*Data lines:*
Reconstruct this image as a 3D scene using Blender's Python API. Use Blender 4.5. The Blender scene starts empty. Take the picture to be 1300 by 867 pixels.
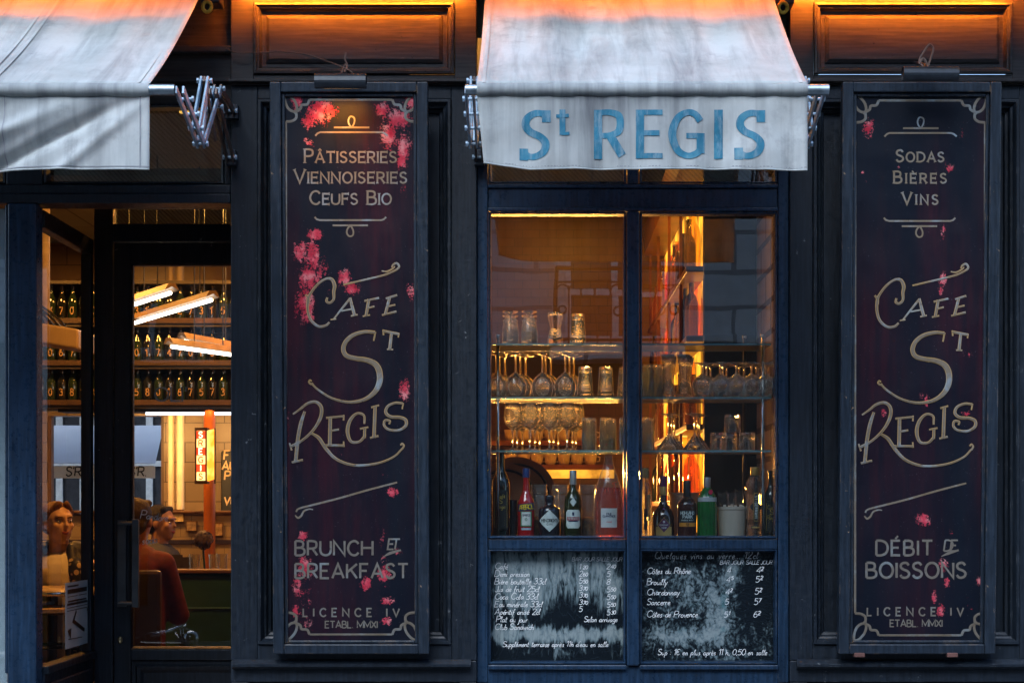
import bpy, bmesh, math, random, unicodedata
from mathutils import Vector, Matrix
R = math.radians
S = bpy.context.scene
COL = S.collection
random.seed(7)

# ------------------------------------------------------------------ camera, world, light, exposure
PX, DIST, VX, VY, ZE = 300.0, 8.0, 685.0, 645.0, 1.6
cam_d = bpy.data.cameras.new("camera")
cam = bpy.data.objects.new("camera", cam_d); COL.objects.link(cam)
cam.location = (0, -DIST, ZE); cam.rotation_euler = (R(90), 0, 0)
cam_d.sensor_width = 36; cam_d.lens = 36 * DIST / (1300 / PX)
cam_d.shift_x = -(VX - 650) / 1300; cam_d.shift_y = (VY - 433.5) / 1300
cam_d.clip_start = 0.1; cam_d.clip_end = 500
S.camera = cam
SUN_EL, SUN_ROT = 48, 200
world = bpy.data.worlds.new("World"); S.world = world; world.use_nodes = True
wn = world.node_tree
sky = wn.nodes.new("ShaderNodeTexSky"); sky.sky_type = 'NISHITA'; sky.sun_disc = False
sky.sun_elevation = R(SUN_EL); sky.sun_rotation = R(SUN_ROT)
sky.air_density = 1.0; sky.dust_density = 0.6; sky.ozone_density = 3.5
wn.links.new(sky.outputs[0], wn.nodes["Background"].inputs[0])
wn.nodes["Background"].inputs[1].default_value = 0.15
sun_d = bpy.data.lights.new("sun", 'SUN'); sun_d.energy = 1.1; sun_d.angle = R(40); sun_d.color = (0.88, 0.95, 1.0)
sun = bpy.data.objects.new("sun", sun_d); COL.objects.link(sun)
sun.rotation_euler = (R(42), 0, R(-20)); sun.location = (0, -6, 9)
S.view_settings.view_transform = 'Standard'; S.view_settings.look = 'None'
S.view_settings.exposure = 1.58; S.view_settings.gamma = 1.0
S.view_settings.use_curve_mapping = False
S.render.engine = 'CYCLES'
S.cycles.use_denoising = True
try: S.cycles.denoiser = 'OPENIMAGEDENOISE'
except Exception: pass
S.cycles.max_bounces = 26; S.cycles.transparent_max_bounces = 40
S.cycles.diffuse_bounces = 3; S.cycles.glossy_bounces = 6; S.cycles.transmission_bounces = 24
S.cycles.caustics_reflective = False; S.cycles.caustics_refractive = False
S.cycles.sample_clamp_indirect = 6.0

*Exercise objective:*
Copy the listing over exactly, skipping the pictures it holds.

*Expected output:*
Reconstruct this image as a 3D scene using Blender's Python API. Use Blender 4.5. The Blender scene starts empty. Take the picture to be 1300 by 867 pixels.
import bpy, bmesh, math, random, unicodedata
from mathutils import Vector, Matrix
R = math.radians
S = bpy.context.scene
COL = S.collection
random.seed(7)

# ------------------------------------------------------------------ camera, world, light, exposure
PX, DIST, VX, VY, ZE = 300.0, 8.0, 685.0, 645.0, 1.6
cam_d = bpy.data.cameras.new("camera")
cam = bpy.data.objects.new("camera", cam_d); COL.objects.link(cam)
cam.location = (0, -DIST, ZE); cam.rotation_euler = (R(90), 0, 0)
cam_d.sensor_width = 36; cam_d.lens = 36 * DIST / (1300 / PX)
cam_d.shift_x = -(VX - 650) / 1300; cam_d.shift_y = (VY - 433.5) / 1300
cam_d.clip_start = 0.1; cam_d.clip_end = 500
S.camera = cam
SUN_EL, SUN_ROT = 48, 200
world = bpy.data.worlds.new("World"); S.world = world; world.use_nodes = True
wn = world.node_tree
sky = wn.nodes.new("ShaderNodeTexSky"); sky.sky_type = 'NISHITA'; sky.sun_disc = False
sky.sun_elevation = R(SUN_EL); sky.sun_rotation = R(SUN_ROT)
sky.air_density = 1.0; sky.dust_density = 0.6; sky.ozone_density = 3.5
wn.links.new(sky.outputs[0], wn.nodes["Background"].inputs[0])
wn.nodes["Background"].inputs[1].default_value = 0.15
sun_d = bpy.data.lights.new("sun", 'SUN'); sun_d.energy = 1.1; sun_d.angle = R(40); sun_d.color = (0.88, 0.95, 1.0)
sun = bpy.data.objects.new("sun", sun_d); COL.objects.link(sun)
sun.rotation_euler = (R(42), 0, R(-20)); sun.location = (0, -6, 9)
S.view_settings.view_transform = 'Standard'; S.view_settings.look = 'None'
S.view_settings.exposure = 1.58; S.view_settings.gamma = 1.0
S.view_settings.use_curve_mapping = False
S.render.engine = 'CYCLES'
S.cycles.use_denoising = True
try: S.cycles.denoiser = 'OPENIMAGEDENOISE'
except Exception: pass
S.cycles.max_bounces = 26; S.cycles.transparent_max_bounces = 40
S.cycles.diffuse_bounces = 3; S.cycles.glossy_bounces = 6; S.cycles.transmission_bounces = 24
S.cycles.caustics_reflective = False; S.cycles.caustics_refractive = False
S.cycles.sample_clamp_indirect = 6.0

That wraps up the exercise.